A man reads newspaper headlines displayed at a kiosk following the election of the pro-bailout New Democracy party in the Greek national election. (AP Photo/Dimitri Messinis)
A man reads newspaper headlines displayed at a kiosk following the election of the pro-bailout New Democracy party in the Greek national election. (AP Photo/Dimitri Messinis)

As my colleague, Fred Kuntz, points out, for journalists attending the Los Cabos summit, the idyllic setting makes it difficult to concentrate on the enormity of the challenges confronting G20 leaders. Nevertheless, the importance of those challenges was evident early on Monday. Despite the Greek election results, which provided an all-too-brief "relief rally" in financial markets, Spanish bond yields hit new euro-era highs, leading to renewed concerns for the European banking system.

It is likely that the fleeting euphoria from Greece was quickly dashed by the  realization that Sunday's election results do nothing to address the corrosive effect of the loss of confidence in euro land. People woke up Monday to the conclusion that the underlying governance gap in Europe remains, that euro zone leaders are divided on what can be done, and that G20 leaders are unlikely therefore to provide clear direction on the way forward. In other words, the uncertainty that has hung over Europe for the past two years will remain. The outlook remains one of continued volatility in financial markets.

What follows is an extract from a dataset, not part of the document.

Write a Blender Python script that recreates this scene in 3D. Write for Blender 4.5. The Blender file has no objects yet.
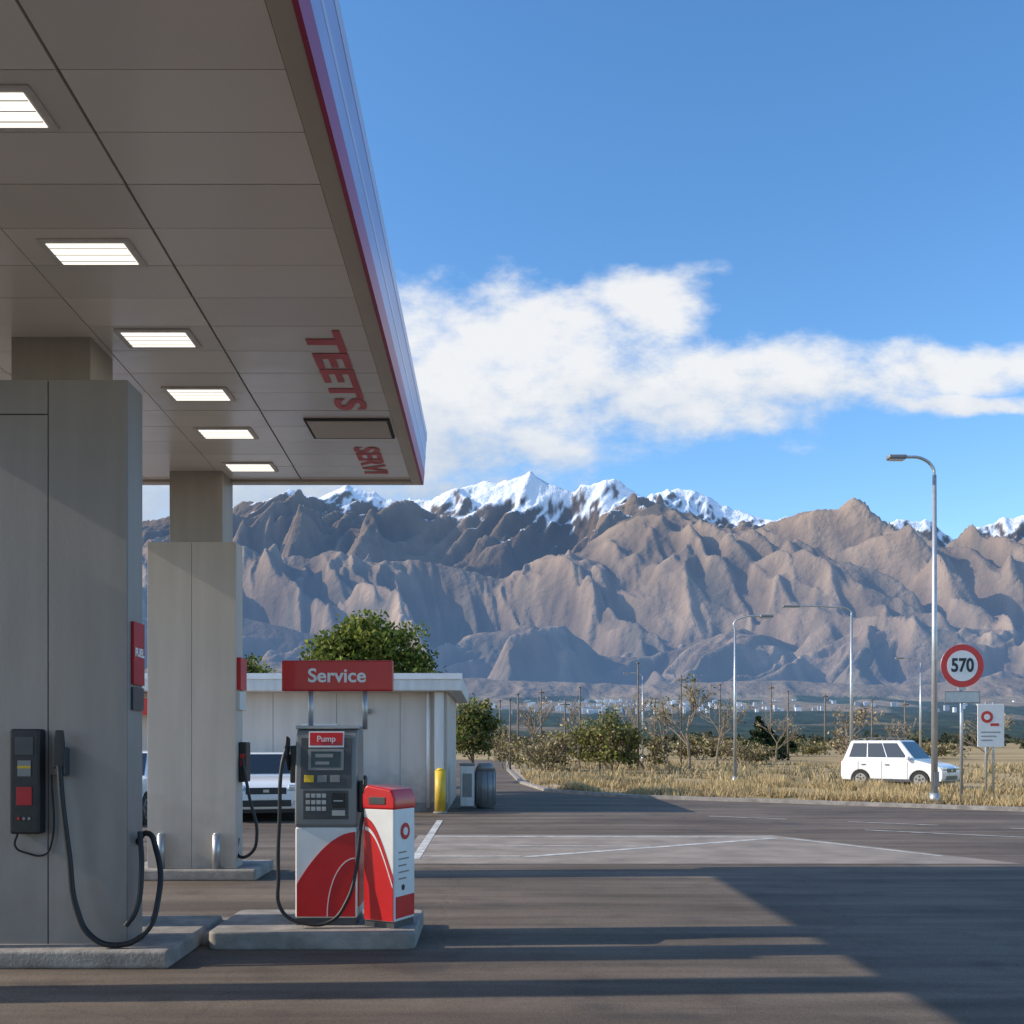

It is no surprise, then, that for a press corps hungry for real news, or just looking for a diversion from the staged "meet and greet" welcoming ceremonies for the various leaders, the European Union's press conference here was eagerly anticipated. Given the stakes, journalists could be forgiven for raising their expectations that they might hear some real news. Their expectations were frustrated.

What they heard from Herman van Rompuy and Jose Manuel Barroso was the same passionate commitment to do whatever is needed to preserve the euro. What was interesting, I found, was the extent to which both men were prepared to talk about banking union, fiscal union and political union. But, apart from the most general aspirational statements of more discussions to advance these goals, that was pretty much all the assembled journalists heard.

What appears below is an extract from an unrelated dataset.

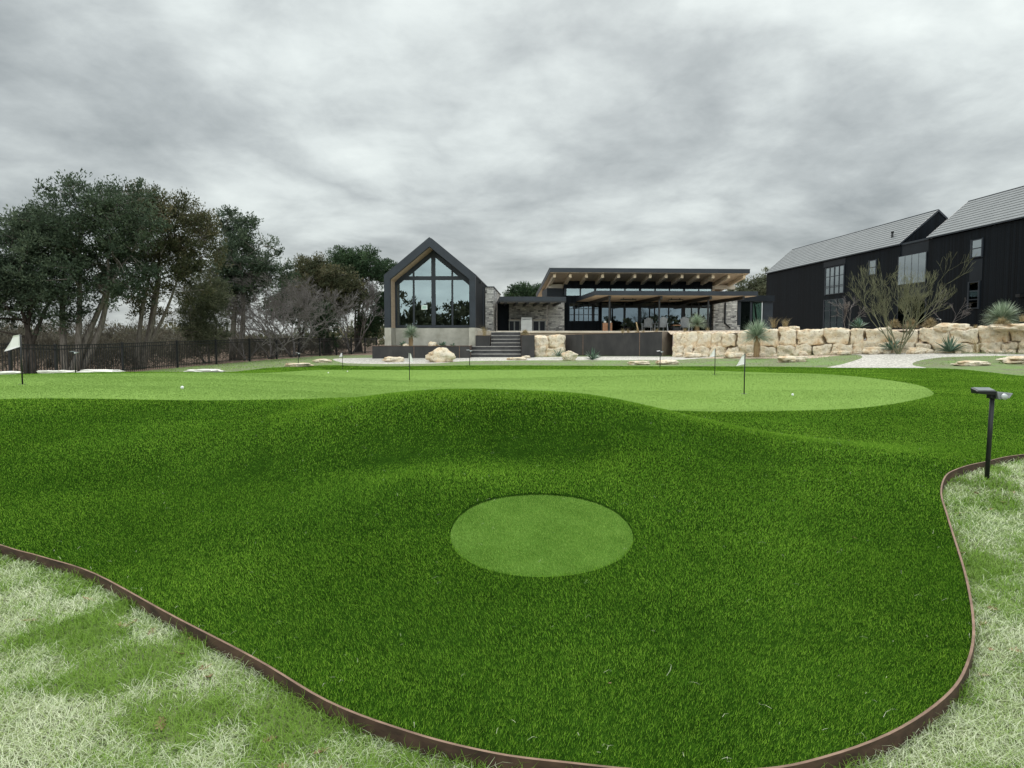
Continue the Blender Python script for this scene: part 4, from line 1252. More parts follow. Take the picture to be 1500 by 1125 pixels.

To be frank, as noted in the previous post, I am sympathetic to them. They are dealing with a fundamental governance challenge: euro zone members constructed complete monetary union, but the institutions needed to support the single currency remain woefully incomplete. Investors are now focusing on the resulting governance gap and, finding the euro zone's response inadequate, are moving to protect themselves by converting Spanish assets (bank deposits and government bonds, say) into an asset that is considered to be safe (German government bonds, which have gone to record lows in recent days).

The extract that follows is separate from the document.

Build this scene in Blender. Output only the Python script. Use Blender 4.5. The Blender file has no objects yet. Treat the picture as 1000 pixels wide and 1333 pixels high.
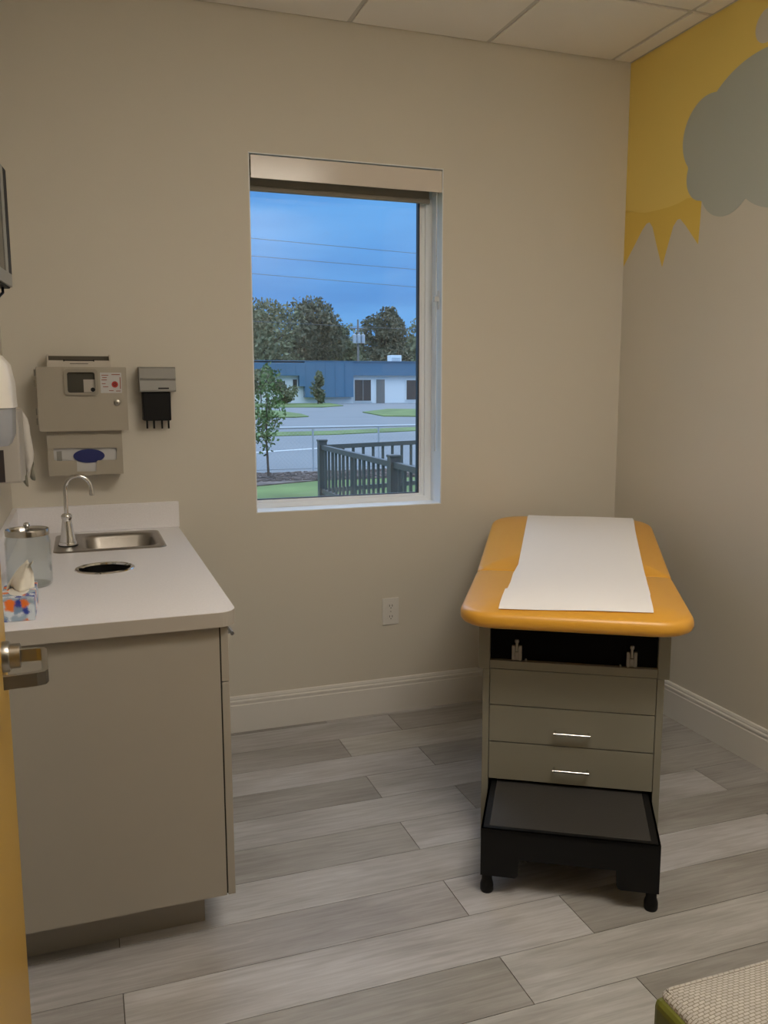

Here is the problem: because they created integrated European-wide capital markets and eliminated exchange rate risk, investors can flee to safe havens with ease. So far, this flight has been a "jog" and not a "run." But, bank run equilibrium depends on expectations of what others will do and confidence in the underlying stability of the system. If enough people think that others will flee before they do, they face the risk of getting caught in a panicked rush for the exits. It would be better for them, obviously, to get out before the others. Of course, if they act, they trigger the event.

In such circumstances, the range of possible policy measure available to the authorities is limited. To stop the run, they may be tempted to impose capital controls. Investors know this, and the fear, or slightest hint, that such controls are coming could, likewise, transform the "jog" into a "run." That is why it is essential that euro zone authorities get ahead of the crisis and restore confidence.

Did we hear anything at the press conference that would suggest that is likely? Unfortunately, not. Their underlying message was that what matters is substance, that filling governance gaps will take time and that they can't or won't work to deadlines determined by financial markets.

I hope that is just "holding line"  bravado; not an accurate reflection of the thinking of senior European officials. If the latter, they may discover, to their chagrin, that their timelines for action are much shorter than they think.

The outlook remains one of continued volatility in financial markets.